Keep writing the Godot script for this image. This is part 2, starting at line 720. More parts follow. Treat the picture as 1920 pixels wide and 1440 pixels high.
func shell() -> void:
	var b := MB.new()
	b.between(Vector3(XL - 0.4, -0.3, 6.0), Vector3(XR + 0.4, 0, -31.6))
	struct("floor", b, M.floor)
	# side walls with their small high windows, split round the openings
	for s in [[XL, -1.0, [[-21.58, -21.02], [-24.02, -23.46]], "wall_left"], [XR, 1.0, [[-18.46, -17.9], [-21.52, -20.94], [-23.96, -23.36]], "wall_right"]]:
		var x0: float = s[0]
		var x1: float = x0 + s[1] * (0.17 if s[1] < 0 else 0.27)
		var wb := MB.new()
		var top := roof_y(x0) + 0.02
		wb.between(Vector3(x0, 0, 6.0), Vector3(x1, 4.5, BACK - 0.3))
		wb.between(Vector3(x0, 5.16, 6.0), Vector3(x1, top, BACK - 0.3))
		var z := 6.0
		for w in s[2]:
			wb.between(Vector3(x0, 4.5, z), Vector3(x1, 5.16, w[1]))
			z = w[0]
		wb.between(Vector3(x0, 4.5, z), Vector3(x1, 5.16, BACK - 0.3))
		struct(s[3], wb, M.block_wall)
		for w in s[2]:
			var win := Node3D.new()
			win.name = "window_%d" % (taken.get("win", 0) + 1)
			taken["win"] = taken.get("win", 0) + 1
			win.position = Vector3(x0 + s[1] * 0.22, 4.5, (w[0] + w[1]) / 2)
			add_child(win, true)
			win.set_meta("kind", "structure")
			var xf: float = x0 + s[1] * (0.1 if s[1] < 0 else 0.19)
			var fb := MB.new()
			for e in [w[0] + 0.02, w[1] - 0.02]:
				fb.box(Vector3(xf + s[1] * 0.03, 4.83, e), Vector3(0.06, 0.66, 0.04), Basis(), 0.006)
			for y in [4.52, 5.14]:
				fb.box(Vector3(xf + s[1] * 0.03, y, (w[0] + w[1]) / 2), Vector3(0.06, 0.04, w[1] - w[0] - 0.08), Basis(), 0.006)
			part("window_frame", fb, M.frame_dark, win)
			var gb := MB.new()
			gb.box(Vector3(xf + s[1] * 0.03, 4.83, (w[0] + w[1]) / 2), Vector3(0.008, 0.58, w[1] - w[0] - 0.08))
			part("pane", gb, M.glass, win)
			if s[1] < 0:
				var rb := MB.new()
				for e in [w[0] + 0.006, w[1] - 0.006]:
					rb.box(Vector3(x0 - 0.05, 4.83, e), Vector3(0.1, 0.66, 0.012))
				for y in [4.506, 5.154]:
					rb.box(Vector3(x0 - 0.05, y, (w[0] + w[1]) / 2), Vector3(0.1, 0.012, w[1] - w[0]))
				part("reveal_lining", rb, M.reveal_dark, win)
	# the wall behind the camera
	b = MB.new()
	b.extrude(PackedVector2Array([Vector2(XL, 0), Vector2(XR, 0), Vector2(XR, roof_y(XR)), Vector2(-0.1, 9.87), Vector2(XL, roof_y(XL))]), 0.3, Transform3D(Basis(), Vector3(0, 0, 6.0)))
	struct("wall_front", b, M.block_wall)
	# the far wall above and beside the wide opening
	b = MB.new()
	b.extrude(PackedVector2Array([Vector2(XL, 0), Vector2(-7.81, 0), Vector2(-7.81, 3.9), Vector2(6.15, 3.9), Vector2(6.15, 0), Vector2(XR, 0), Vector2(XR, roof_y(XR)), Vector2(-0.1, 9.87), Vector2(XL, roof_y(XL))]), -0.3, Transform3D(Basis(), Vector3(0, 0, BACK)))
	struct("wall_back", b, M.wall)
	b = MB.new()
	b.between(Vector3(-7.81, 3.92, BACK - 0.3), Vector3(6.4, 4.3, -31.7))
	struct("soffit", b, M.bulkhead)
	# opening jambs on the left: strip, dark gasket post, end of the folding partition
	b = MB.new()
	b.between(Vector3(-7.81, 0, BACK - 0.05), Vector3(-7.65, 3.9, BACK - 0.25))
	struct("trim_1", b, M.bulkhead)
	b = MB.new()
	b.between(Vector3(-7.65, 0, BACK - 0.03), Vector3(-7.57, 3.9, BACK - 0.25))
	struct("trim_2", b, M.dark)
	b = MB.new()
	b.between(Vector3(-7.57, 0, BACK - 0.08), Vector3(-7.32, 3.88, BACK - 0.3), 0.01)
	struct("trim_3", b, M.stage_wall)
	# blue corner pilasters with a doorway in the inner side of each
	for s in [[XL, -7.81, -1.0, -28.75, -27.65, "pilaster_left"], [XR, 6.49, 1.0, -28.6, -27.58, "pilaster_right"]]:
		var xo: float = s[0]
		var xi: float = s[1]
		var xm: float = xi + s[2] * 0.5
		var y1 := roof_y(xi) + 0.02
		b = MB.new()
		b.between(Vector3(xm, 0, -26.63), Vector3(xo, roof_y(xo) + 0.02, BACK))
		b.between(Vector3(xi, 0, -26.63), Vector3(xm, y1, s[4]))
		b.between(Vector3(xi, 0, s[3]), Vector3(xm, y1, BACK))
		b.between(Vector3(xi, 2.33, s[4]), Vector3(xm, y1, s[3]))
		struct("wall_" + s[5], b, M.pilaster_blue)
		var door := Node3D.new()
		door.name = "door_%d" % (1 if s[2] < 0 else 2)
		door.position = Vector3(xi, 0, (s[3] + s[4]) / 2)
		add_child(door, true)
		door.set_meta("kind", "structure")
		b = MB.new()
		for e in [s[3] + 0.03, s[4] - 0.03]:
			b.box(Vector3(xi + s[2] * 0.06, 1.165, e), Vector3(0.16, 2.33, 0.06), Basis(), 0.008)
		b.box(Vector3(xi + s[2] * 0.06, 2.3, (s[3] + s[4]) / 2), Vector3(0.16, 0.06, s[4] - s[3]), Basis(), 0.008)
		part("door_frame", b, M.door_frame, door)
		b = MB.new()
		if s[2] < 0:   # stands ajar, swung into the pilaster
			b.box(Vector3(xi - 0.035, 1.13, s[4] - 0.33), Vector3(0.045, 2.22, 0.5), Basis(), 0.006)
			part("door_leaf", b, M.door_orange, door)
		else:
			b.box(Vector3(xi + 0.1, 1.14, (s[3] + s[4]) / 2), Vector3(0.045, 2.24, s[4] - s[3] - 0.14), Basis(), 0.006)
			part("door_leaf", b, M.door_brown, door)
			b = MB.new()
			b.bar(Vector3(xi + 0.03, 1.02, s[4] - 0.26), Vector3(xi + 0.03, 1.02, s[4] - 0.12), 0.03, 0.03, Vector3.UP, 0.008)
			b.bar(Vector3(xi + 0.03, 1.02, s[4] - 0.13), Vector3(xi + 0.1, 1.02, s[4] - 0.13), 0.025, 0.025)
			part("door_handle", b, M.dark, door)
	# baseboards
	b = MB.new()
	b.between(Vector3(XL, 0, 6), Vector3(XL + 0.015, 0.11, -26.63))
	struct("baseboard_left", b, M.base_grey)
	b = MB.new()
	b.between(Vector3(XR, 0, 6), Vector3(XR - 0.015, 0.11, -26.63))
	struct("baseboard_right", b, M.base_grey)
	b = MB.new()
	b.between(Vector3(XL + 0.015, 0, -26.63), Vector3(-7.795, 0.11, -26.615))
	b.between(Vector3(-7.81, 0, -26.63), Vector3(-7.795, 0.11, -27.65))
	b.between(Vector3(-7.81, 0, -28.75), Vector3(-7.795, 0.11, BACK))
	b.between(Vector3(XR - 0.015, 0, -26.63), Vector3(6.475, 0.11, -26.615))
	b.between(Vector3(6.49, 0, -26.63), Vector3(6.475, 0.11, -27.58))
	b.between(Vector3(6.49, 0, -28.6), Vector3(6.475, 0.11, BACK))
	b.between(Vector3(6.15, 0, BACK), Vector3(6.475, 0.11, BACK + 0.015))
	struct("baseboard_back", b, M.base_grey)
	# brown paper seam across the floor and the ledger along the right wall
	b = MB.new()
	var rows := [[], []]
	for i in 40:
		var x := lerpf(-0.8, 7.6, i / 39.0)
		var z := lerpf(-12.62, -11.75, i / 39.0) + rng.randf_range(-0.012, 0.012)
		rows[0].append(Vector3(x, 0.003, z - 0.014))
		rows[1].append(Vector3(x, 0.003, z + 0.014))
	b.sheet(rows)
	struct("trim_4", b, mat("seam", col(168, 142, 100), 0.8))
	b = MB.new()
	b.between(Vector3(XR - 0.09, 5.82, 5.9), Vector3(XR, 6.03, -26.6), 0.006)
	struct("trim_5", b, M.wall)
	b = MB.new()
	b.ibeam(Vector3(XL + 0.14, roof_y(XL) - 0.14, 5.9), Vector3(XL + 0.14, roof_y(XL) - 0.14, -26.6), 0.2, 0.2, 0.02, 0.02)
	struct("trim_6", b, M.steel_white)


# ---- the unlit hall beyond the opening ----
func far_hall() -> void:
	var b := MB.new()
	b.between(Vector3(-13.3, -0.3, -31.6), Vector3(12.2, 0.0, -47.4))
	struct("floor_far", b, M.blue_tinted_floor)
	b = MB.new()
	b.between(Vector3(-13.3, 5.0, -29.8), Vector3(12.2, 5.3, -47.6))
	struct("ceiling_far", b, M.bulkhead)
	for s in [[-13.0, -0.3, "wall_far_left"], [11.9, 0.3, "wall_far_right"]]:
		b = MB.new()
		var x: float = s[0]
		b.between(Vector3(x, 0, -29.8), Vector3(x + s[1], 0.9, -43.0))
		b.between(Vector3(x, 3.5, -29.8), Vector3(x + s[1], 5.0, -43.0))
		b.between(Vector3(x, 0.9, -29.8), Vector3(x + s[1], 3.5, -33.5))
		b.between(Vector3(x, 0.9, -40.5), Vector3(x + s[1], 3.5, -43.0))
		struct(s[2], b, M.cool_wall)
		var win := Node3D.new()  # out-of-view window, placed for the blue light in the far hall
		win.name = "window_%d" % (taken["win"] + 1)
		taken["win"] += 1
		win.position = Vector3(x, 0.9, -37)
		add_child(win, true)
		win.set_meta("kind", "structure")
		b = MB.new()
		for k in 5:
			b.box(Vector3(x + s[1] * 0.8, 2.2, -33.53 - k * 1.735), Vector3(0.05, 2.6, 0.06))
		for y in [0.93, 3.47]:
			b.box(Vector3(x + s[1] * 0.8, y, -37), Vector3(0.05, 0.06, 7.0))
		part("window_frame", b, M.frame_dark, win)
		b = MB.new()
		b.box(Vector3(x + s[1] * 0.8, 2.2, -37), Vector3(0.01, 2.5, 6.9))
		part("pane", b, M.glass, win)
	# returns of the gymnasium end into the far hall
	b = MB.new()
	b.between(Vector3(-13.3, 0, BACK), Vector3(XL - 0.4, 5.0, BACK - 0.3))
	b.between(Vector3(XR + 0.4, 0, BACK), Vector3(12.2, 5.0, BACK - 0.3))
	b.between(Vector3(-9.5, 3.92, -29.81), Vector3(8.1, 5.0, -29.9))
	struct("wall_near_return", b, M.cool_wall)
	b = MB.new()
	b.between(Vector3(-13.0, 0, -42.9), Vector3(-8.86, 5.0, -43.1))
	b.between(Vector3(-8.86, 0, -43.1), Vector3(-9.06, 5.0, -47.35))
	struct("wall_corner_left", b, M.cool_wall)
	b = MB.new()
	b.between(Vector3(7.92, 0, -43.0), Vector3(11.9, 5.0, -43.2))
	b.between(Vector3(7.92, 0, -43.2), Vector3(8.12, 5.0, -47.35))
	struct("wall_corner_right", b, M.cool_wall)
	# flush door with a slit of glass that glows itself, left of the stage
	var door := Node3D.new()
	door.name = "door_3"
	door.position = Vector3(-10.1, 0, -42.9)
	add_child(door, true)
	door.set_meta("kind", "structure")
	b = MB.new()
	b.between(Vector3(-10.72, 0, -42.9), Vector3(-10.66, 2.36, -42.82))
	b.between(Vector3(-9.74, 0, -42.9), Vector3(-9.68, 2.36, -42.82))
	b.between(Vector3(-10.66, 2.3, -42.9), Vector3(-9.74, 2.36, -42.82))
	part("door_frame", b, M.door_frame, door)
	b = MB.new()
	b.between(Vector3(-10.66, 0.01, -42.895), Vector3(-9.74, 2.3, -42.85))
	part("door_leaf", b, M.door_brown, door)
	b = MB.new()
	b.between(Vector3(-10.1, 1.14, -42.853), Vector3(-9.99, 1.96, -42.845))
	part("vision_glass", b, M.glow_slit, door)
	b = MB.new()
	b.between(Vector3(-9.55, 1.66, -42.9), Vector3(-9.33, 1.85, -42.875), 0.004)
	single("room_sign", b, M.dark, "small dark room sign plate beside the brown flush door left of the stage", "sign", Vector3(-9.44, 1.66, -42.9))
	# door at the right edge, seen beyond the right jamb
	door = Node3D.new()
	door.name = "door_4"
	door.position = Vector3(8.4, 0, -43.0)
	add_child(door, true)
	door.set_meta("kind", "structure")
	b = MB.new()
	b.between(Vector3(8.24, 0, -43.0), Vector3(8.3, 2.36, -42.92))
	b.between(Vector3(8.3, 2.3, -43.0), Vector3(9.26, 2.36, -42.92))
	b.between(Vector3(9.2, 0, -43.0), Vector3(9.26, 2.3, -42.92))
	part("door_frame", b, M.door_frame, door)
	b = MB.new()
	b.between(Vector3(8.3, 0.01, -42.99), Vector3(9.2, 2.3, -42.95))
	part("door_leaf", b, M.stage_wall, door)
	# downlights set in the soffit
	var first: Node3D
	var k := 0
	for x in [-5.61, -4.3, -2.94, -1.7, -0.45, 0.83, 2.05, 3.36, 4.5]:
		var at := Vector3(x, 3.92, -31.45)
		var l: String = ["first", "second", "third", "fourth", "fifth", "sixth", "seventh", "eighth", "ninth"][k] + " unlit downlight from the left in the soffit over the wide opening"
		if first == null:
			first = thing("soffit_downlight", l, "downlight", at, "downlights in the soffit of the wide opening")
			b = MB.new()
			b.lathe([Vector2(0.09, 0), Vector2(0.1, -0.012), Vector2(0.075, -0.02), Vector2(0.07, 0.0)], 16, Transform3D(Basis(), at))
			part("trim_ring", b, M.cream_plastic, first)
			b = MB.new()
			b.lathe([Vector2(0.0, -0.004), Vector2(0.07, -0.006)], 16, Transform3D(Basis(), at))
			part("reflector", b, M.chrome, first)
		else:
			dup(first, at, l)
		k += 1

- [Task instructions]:
Copy out exactly the lines from the one with "Vector3(12.2, 0.0, -47.4))" through the one with "b.between(Vector3(x, 0.9, -40.5), Vector3(x", counting both ends, and no other lines.

- [Reply to the exercise]:
	b.between(Vector3(-13.3, -0.3, -31.6), Vector3(12.2, 0.0, -47.4))
	struct("floor_far", b, M.blue_tinted_floor)
	b = MB.new()
	b.between(Vector3(-13.3, 5.0, -29.8), Vector3(12.2, 5.3, -47.6))
	struct("ceiling_far", b, M.bulkhead)
	for s in [[-13.0, -0.3, "wall_far_left"], [11.9, 0.3, "wall_far_right"]]:
		b = MB.new()
		var x: float = s[0]
		b.between(Vector3(x, 0, -29.8), Vector3(x + s[1], 0.9, -43.0))
		b.between(Vector3(x, 3.5, -29.8), Vector3(x + s[1], 5.0, -43.0))
		b.between(Vector3(x, 0.9, -29.8), Vector3(x + s[1], 3.5, -33.5))
		b.between(Vector3(x, 0.9, -40.5), Vector3(x + s[1], 3.5, -43.0))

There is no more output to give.